In fact, Phoenix Suns are the best team in the NBA precisely because of their ability to stack smaller goodness into something unmissably great. Between Devin Booker and Chris Paul and DeAndre Ayton and Mikal Bridges and Cam Johnson, the Suns are loaded with talent, albeit at a lower voltage than, say, the Brooklyn Nets or Los Angeles Lakers. But whereas the Lakers prompt apocalyptic Twitter Spaces after every loss and the Nets struggle to convince Kyrie Irving to unwedge his thumb from his third eye, the Suns play a unique brand of exacting, synergistic basketball. Phoenix has rampaged to a 43-10 record because their every possession is informed by a clarity of purpose, each player providing a skillset that serves a common goal.

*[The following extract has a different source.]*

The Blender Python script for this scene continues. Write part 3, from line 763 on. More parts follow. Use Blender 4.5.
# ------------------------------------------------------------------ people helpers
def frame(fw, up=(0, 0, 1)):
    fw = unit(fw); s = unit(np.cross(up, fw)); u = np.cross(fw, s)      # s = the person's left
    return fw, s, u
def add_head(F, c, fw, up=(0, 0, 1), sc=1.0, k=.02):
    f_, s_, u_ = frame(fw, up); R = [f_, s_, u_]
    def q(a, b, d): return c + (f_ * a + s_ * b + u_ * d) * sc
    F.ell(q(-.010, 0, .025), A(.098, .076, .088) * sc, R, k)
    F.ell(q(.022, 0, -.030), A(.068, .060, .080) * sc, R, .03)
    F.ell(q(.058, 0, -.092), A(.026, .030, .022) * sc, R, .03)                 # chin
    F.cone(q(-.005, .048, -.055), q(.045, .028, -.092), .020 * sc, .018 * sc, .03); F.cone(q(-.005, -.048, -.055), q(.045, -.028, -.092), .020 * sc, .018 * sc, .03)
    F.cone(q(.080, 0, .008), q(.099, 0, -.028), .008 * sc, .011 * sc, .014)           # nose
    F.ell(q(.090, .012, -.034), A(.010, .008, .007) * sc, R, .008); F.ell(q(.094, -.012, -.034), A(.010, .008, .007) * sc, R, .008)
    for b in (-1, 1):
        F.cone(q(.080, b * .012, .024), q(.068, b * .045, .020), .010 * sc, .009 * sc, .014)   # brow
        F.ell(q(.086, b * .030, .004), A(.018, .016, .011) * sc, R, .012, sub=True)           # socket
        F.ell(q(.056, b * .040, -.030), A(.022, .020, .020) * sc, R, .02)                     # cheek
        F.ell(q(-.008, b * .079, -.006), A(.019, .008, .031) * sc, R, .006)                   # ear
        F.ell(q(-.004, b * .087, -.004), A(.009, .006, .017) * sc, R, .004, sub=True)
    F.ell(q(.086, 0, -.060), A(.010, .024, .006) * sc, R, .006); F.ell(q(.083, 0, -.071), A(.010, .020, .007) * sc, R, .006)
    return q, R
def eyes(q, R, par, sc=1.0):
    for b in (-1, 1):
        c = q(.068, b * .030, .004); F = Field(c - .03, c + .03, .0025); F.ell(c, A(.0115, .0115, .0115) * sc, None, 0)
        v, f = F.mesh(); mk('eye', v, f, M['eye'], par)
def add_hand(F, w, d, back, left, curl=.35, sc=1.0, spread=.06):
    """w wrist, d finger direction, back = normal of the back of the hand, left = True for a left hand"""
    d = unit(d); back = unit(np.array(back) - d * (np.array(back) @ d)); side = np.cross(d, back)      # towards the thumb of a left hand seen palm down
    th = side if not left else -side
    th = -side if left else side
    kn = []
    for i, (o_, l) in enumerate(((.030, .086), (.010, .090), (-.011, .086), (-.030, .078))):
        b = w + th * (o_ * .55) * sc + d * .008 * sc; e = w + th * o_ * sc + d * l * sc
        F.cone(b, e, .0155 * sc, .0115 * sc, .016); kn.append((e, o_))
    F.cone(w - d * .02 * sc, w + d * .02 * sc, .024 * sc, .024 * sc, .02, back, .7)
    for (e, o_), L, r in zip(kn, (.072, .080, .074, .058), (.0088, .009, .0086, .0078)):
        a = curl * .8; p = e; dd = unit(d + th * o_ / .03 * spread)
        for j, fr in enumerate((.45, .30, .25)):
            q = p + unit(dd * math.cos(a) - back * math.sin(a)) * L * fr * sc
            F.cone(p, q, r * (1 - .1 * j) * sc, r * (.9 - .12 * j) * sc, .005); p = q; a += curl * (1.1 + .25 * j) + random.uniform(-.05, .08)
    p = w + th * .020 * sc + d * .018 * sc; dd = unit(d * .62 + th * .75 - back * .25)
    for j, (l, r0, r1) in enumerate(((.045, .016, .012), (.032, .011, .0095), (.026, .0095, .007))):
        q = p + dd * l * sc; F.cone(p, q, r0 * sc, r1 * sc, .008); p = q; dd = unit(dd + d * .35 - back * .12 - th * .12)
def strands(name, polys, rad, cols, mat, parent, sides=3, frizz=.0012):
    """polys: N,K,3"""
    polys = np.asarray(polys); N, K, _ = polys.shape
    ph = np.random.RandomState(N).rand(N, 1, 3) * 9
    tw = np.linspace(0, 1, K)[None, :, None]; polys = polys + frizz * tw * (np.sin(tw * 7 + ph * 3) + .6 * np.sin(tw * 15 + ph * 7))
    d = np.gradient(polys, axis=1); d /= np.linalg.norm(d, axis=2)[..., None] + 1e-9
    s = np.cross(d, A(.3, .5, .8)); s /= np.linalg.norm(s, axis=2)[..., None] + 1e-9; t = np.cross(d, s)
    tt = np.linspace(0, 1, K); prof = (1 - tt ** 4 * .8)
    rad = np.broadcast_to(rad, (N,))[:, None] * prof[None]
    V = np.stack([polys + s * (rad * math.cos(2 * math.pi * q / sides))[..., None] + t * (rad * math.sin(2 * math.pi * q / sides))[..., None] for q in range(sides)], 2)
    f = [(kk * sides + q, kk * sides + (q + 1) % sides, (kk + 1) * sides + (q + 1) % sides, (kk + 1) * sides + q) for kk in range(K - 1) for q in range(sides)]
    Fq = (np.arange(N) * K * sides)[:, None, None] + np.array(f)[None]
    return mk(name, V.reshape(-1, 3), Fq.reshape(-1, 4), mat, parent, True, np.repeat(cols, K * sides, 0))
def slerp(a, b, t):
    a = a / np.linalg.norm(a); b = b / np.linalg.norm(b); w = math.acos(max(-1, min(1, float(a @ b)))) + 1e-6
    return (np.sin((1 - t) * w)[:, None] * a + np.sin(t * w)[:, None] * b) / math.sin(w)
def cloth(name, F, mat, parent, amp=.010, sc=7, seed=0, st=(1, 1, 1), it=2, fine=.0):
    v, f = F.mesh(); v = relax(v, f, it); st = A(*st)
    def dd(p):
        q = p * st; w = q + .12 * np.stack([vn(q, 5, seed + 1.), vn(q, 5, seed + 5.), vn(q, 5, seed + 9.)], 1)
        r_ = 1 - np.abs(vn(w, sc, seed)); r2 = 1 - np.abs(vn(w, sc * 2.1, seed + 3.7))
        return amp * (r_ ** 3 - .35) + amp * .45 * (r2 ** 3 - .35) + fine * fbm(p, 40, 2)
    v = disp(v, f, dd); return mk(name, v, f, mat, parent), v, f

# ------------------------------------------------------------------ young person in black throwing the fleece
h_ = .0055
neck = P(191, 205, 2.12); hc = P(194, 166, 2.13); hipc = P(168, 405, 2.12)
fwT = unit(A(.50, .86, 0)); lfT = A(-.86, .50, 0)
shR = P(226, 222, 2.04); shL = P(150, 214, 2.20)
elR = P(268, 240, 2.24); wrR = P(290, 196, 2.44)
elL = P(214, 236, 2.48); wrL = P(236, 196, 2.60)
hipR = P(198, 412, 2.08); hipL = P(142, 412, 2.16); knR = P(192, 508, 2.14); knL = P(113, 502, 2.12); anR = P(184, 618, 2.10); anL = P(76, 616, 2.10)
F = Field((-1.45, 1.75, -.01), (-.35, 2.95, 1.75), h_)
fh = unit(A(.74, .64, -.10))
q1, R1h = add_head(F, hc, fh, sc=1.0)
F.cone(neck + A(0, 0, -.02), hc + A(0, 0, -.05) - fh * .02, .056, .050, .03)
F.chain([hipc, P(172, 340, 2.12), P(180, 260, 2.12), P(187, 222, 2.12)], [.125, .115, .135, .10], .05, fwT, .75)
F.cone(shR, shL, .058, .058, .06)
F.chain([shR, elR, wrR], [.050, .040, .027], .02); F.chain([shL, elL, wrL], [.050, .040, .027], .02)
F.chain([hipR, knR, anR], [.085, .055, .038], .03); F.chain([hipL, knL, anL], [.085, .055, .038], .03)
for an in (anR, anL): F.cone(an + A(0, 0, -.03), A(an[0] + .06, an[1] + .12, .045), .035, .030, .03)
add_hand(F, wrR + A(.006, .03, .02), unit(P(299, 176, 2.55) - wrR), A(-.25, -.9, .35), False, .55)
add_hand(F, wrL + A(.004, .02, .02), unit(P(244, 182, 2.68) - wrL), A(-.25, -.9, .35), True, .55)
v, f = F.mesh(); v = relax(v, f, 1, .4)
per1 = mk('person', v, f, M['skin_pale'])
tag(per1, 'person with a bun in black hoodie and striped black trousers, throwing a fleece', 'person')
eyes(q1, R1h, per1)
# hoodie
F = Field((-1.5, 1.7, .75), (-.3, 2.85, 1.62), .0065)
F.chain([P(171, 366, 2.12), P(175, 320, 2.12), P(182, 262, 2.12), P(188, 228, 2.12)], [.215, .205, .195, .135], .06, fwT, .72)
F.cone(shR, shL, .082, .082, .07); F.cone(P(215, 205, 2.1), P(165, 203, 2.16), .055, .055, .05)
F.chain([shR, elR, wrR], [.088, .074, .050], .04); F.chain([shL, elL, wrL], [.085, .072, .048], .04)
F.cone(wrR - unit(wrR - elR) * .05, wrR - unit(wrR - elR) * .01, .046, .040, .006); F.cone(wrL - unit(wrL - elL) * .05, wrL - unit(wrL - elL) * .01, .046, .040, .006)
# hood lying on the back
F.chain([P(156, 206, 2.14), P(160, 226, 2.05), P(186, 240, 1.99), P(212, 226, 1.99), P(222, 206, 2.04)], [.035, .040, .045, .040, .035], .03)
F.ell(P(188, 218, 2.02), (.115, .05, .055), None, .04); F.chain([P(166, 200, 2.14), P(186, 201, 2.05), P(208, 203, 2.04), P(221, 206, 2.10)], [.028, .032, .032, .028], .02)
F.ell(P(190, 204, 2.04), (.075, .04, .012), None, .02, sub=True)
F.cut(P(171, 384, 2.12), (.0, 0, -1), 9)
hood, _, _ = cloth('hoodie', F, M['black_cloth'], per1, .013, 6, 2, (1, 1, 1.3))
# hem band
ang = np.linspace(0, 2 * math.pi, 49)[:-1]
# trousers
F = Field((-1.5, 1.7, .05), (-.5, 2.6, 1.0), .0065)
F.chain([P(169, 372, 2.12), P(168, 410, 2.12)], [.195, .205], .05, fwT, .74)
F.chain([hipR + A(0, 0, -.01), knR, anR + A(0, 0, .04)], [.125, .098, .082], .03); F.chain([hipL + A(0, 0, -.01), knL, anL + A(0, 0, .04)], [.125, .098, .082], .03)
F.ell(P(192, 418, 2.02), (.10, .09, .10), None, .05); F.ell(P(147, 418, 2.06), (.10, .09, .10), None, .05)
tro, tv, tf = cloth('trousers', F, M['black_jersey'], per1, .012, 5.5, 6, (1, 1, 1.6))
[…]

Cam Johnson, the Suns’ first round pick in the 2019 NBA Draft, is perhaps the player most indicative of Phoenix’s approach. A 6’9 wing who shoots 43.6 percent from 3, Johnson has the kind of portable game that every team in the NBA needs. He’s the archetypal, low-maintenance role player, spacing the floor without attitude or ego. While Paul and Booker dominate the ball, Johnson (alongside his wing cohort of Bridges and Jae Crowder) unlocks the Suns’ elaborate pick-and-roll attack in subtle ways. Away from the action, Johnson sneakily fools with his defender’s help responsibilities, placing them in a state of forced ambivalence–he relocates on the weakside to create longer rotations for his man or slips behind flare screens or sets them himself. The Suns are unstoppable partially because Johnson’s off-ball chicanery leaves teams confused on how to even go about stopping the Suns. 

Johnson would always have a high baseline level of utility because of his size and shooting touch, but his canniness and shot versatility is what separates him from the Pat Connaughtons and Georges Niangs of the world; he's a good shooter in a variety of contexts, making him a roving, mobile weapon rather than merely a stationary spot-up threat. In this sense, Johnson is the NBA’s Bud Light Lime, an outwardly prosaic, generically decent option, but with a twist that elevates him towards greatness.